:: Record list ::
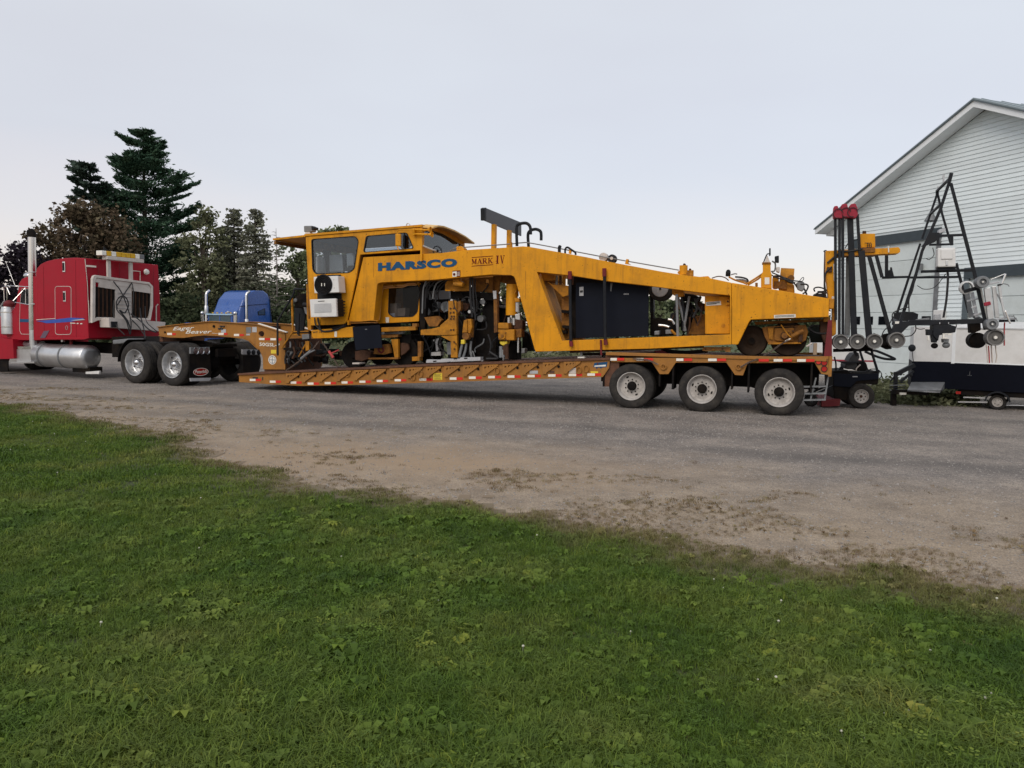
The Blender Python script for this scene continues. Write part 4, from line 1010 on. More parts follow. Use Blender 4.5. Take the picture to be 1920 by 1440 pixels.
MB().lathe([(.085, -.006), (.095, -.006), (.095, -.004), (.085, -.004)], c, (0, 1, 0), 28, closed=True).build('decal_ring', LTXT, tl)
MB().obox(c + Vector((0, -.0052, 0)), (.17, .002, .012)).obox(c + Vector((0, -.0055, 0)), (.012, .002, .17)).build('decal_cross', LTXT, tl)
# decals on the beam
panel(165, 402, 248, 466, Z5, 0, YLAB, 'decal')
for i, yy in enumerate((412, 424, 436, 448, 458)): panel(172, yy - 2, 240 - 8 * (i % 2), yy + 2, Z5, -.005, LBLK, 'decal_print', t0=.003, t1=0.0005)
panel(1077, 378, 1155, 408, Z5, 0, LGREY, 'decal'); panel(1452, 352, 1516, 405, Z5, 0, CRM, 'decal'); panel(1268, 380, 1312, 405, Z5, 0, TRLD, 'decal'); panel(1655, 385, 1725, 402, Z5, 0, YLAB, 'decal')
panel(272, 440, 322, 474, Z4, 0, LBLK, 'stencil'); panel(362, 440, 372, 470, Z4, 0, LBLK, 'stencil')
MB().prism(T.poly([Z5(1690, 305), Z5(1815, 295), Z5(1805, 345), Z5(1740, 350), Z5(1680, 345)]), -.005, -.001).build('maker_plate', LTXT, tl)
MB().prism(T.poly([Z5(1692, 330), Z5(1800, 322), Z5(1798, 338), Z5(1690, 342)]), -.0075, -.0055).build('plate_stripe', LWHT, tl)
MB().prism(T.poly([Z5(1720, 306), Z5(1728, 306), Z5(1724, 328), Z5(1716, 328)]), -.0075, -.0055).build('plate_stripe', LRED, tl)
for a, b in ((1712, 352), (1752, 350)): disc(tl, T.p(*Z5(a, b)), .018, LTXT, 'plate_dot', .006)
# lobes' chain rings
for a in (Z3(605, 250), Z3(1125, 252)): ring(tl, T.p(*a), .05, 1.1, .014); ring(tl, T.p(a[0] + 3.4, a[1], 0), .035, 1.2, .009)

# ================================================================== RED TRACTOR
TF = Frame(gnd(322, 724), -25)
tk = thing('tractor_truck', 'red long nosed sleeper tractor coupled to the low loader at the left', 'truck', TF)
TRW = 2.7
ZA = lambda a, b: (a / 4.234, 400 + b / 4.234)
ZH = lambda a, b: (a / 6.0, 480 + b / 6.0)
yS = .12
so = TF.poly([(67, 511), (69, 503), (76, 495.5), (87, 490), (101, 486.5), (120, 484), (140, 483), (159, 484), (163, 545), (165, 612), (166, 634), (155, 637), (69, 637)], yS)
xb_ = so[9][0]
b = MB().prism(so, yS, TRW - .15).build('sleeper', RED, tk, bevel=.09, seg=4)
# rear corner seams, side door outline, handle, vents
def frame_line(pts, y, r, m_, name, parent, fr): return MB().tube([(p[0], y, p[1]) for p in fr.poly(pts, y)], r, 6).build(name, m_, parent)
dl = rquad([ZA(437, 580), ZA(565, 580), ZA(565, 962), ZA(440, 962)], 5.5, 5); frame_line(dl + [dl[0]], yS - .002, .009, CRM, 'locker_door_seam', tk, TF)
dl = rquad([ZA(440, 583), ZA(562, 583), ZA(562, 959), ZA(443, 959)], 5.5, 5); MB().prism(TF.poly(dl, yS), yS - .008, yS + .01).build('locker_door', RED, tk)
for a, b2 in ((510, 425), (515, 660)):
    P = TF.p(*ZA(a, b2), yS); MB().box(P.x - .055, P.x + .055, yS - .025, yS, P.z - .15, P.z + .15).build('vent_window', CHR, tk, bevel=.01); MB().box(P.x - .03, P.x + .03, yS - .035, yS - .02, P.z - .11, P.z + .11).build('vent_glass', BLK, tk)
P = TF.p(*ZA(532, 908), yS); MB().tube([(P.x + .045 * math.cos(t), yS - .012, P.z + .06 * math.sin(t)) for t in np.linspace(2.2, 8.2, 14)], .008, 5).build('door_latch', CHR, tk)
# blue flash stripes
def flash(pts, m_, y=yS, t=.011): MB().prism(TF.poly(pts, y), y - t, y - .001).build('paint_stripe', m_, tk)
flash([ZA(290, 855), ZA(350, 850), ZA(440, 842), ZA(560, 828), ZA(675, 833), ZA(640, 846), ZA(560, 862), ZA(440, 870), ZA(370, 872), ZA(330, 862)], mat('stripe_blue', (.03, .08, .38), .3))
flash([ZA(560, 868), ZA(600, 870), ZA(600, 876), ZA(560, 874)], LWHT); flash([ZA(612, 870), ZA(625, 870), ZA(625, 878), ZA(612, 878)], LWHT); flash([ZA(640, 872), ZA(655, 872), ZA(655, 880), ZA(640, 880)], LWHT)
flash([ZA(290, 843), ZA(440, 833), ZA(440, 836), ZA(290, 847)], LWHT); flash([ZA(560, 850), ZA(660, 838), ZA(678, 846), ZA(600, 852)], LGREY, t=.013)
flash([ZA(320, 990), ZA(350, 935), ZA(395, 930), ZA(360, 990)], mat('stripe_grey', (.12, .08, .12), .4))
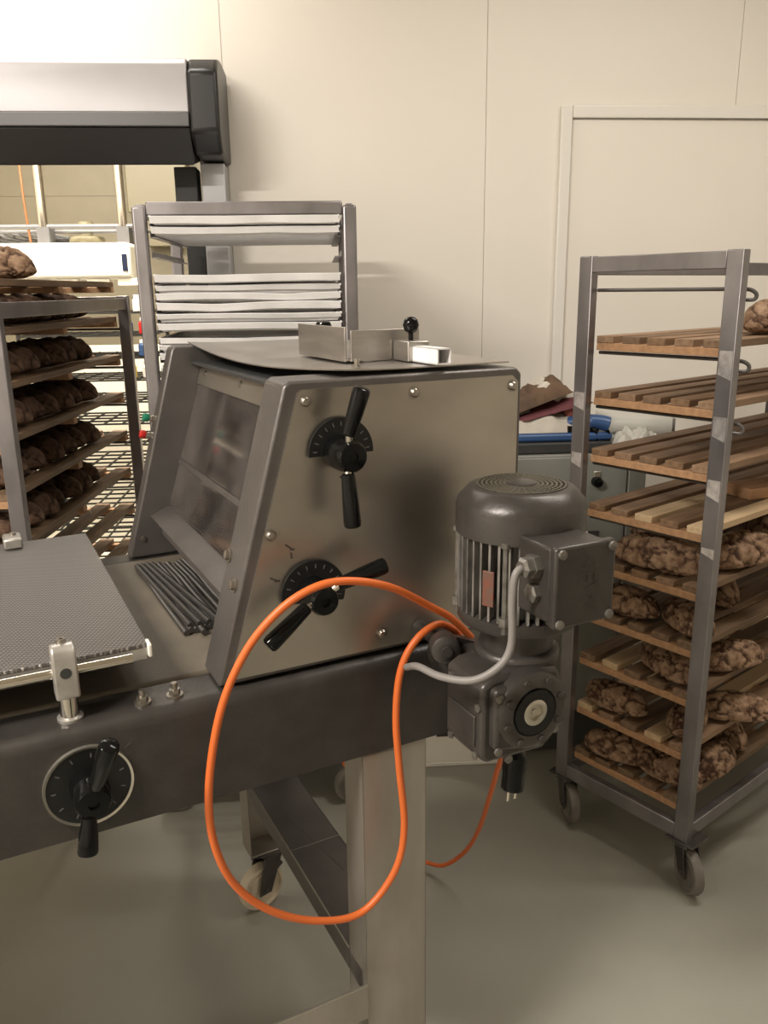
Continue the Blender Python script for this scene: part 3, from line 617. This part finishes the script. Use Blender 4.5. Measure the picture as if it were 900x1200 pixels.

:: Problem to solve ::
Return each line with "Python".

:: Solution to this task ::
The Blender Python script for this scene continues. Write part 4, from line 1010 on. More parts follow. Use Blender 4.5. Take the picture to be 1920 by 1440 pixels.
Continue the Blender Python script for this scene: part 3, from line 617. This part finishes the script. Use Blender 4.5. Measure the picture as if it were 900x1200 pixels.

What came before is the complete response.